Kill your hogs when the wind is from the northwest. The night before you salt the meat take a string of red pepper and make a strong tea. (Let it remain on the stove over night.) Put in the tea
2 heaping tablespoons of saltpetre to every 2 gallons. Take this strong tea and pour on the salt. Salt the meat lightly the first time to run off the blood. Let the meat lie packed 3 days - longer, if the weather is very cold. Then overhaul the meat and put 1 teaspoon of pulverized saltpetre on the flesh side of each ham and rub in well. Then rub with molasses mixed with salt. Pack close for 10 days. After this overhaul again, rubbing each piece, and pack close again. Hang the meat in
3 weeks from the time the hogs were killed. Before hanging, wash each piece in warm water, and while wet roll in hickory ashes. Then smoke with green hickory wood, and tie up in cotton bags in February.
Mrs. Henry C. Buckner
Scrub well and soak an old ham in plenty of water for 48 hours. Weigh ham and allow 1/2 hour for each pound, place in large ham boiler and fill with cold water; let simmer (not boil) gently the allotted time. When half the time is up, pour off the water; fill again with fresh boiling water, into which put 1/2 cup of vinegar, a bay leaf and a few cloves, and finish cooking. Let the ham remain in the water until cool. Then remove the skin. Mix 2 tablespoonfuls of "Coleman's Mustard" with vinegar, spread over the ham, brush with the yolk of an egg. Sprinkle with bread-crumbs and sugar, pin on the fat side with cloves and a few raisins.
With a sharp knife make incisions all through the ham, holding back the openings and pouring in 1/2 pint of sherry. Place in the oven for 1/2 hour, basting every 5 minutes. Do not cut until perfectly cold.
E. D. P
Take a good magnolia ham 1 or 2 years old and let it soak 36 hours. Make a stiff dough of flour and water and envelop the ham and put in a baking-pan. Add enough water to keep from stick-ing. Baste frequently and cook till thoroughly done, or till the hock can be removed - 5 or 6 hours. When done, skin it and make an icing of brown sugar and yolk of 1 egg, and cover top and grate bread-crumbs over. Put in oven and brown.
Mrs. Cassius M. Clay
Let the hams lie in dry salt for 4 weeks after the killing. Then hang them up in the smoke-house and smoke them with dry hickory chips till they are a pretty light brown. Then rub them thoroughly with a pomatum made of New Orleans molasses, black and red pepper, using about 3 times as much black pepper as red. Mix the molasses and pepper in a large dish-pan, and if they do not mix easily, warm them by setting the pan on the stove.
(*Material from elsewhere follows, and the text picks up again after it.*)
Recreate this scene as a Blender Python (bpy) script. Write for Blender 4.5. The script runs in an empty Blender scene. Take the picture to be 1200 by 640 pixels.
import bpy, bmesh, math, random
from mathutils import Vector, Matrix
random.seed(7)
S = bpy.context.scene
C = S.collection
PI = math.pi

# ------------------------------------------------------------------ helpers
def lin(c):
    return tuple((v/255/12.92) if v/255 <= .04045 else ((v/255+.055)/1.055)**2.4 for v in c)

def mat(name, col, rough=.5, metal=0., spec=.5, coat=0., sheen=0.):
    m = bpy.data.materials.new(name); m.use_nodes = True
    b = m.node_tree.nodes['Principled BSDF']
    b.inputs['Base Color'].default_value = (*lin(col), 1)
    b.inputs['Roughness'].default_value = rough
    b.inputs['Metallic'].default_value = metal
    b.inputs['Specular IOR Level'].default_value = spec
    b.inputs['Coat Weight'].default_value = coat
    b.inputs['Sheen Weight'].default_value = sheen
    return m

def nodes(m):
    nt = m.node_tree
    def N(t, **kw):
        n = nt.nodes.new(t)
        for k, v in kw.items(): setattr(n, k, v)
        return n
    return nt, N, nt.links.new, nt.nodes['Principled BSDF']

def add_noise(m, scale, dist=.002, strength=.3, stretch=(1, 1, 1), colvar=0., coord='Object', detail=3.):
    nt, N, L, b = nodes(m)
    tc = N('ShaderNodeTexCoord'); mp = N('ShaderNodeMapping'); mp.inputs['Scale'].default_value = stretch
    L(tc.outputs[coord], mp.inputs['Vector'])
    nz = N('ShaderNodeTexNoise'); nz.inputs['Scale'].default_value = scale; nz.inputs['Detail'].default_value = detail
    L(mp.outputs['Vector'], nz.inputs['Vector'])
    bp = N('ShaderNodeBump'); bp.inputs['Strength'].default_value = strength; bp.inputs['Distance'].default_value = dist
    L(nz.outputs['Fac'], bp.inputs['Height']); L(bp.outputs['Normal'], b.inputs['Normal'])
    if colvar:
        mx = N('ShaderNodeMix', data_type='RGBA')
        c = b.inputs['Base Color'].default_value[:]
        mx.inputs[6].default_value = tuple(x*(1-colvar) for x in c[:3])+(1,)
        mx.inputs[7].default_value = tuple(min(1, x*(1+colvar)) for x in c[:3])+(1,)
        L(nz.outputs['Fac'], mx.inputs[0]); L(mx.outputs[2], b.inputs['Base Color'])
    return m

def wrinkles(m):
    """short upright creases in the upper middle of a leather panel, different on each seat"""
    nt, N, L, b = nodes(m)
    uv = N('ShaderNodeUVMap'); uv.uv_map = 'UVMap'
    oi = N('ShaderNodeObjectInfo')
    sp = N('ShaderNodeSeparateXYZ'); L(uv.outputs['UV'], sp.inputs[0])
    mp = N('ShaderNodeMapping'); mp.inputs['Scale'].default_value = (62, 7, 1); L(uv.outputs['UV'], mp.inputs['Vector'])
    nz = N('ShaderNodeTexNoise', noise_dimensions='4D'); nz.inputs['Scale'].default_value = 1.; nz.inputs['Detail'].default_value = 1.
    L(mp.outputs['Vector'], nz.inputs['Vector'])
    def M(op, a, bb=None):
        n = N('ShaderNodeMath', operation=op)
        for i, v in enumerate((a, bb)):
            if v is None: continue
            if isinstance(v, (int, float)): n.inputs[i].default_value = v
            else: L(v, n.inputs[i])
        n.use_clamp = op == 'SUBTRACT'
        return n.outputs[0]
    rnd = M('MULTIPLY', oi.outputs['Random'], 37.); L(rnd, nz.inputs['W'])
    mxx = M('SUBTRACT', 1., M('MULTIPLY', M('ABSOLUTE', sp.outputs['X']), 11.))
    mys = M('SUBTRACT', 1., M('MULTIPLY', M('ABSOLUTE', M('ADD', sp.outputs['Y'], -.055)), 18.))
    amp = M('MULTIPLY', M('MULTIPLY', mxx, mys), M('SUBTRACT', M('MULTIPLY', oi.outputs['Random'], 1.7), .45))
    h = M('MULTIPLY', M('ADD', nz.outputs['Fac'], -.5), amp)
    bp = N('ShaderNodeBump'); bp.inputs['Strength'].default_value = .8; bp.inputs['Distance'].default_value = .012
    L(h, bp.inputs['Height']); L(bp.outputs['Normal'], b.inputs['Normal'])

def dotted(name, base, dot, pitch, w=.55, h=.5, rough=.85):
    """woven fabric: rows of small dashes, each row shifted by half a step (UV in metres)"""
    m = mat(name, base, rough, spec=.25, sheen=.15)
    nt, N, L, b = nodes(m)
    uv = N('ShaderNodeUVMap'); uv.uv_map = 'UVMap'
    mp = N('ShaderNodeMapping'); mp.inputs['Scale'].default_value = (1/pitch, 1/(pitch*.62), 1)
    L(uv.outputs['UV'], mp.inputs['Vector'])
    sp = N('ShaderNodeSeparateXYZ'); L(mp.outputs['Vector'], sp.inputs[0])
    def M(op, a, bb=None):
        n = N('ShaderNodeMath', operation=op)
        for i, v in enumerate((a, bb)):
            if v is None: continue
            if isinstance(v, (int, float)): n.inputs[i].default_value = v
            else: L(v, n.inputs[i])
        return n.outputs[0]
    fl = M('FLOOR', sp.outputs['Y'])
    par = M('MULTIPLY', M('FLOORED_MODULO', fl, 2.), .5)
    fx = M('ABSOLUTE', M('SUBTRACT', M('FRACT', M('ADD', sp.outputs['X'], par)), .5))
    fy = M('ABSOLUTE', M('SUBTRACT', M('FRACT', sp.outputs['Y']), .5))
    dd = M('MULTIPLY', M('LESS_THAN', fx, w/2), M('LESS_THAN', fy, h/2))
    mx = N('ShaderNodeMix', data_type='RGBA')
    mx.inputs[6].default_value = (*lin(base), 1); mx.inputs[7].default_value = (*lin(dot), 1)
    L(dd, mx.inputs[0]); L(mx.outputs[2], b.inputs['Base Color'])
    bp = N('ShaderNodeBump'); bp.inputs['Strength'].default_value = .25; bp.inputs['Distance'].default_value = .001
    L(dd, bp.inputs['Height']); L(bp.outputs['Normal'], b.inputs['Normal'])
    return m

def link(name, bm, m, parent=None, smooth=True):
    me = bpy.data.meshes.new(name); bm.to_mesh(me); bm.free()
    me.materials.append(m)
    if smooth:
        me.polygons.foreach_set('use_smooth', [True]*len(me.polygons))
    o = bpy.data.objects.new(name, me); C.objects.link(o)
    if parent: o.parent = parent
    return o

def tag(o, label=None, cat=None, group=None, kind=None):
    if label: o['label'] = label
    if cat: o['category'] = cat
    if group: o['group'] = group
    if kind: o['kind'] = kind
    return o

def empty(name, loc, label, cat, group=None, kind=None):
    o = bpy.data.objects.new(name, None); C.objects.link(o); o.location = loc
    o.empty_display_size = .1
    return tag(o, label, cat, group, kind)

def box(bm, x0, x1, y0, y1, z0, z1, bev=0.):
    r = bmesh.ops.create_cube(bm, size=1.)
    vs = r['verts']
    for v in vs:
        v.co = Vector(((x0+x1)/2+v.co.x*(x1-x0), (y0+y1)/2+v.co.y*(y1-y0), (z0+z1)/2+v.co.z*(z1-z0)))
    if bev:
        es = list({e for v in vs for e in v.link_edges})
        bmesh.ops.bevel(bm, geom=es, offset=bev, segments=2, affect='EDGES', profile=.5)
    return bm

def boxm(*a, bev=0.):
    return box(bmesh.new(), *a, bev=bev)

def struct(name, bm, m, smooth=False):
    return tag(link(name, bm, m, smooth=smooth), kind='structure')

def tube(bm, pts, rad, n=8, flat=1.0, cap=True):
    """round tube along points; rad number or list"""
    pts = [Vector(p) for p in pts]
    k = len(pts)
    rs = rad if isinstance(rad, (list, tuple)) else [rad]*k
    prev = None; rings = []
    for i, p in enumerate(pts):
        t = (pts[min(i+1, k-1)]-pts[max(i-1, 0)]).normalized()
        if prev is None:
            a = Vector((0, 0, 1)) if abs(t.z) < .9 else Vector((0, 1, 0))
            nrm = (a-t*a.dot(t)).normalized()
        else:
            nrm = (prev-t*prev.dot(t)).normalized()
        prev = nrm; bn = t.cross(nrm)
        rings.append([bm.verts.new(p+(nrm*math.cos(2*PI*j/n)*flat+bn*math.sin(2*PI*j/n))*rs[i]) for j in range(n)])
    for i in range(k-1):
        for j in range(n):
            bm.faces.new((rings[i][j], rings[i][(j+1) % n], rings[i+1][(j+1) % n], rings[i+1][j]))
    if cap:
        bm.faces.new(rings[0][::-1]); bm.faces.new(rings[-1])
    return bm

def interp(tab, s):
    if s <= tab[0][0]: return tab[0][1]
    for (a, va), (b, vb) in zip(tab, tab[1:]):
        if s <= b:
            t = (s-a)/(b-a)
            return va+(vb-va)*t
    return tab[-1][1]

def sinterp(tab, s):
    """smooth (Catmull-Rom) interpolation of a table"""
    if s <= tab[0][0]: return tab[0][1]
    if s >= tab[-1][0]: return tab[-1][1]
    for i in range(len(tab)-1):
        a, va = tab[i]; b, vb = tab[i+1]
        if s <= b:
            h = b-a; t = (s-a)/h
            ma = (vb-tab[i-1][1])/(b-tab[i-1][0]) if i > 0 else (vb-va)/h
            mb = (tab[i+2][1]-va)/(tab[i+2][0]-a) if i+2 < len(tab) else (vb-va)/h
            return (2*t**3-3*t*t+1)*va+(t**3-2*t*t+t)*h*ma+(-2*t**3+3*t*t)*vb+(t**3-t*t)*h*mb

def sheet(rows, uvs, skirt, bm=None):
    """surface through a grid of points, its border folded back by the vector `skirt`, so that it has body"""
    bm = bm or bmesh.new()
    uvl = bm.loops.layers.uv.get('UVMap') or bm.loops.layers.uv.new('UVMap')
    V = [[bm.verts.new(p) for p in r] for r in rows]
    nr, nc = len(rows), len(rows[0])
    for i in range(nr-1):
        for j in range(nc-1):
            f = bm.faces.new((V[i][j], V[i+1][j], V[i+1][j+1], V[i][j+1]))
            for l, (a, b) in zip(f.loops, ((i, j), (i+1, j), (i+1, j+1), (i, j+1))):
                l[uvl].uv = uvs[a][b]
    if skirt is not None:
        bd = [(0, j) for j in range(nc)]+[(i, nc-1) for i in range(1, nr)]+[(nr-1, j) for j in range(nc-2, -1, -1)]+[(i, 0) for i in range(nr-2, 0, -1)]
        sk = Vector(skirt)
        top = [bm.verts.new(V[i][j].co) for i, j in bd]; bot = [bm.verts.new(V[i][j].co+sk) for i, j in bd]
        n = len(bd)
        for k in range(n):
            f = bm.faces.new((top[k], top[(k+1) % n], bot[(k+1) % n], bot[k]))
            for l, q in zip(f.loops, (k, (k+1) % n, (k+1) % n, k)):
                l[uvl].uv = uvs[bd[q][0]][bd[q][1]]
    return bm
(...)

When it is well mixed, have a man hold the ham by the hock with one hand, and with the other rub the mixture well into the ham on both sides. Make good strong sacks and tie each ham and hang up with the hock down, as the ingredients will be absorbed more readily.
They will be ready for use in about 8 or 10 months.
Hams a year old are better than older hams, as they get too dry and strong when kept too long. In cooking the ham a handful of cloves dropped in the water while boiling gives it a rich flavor.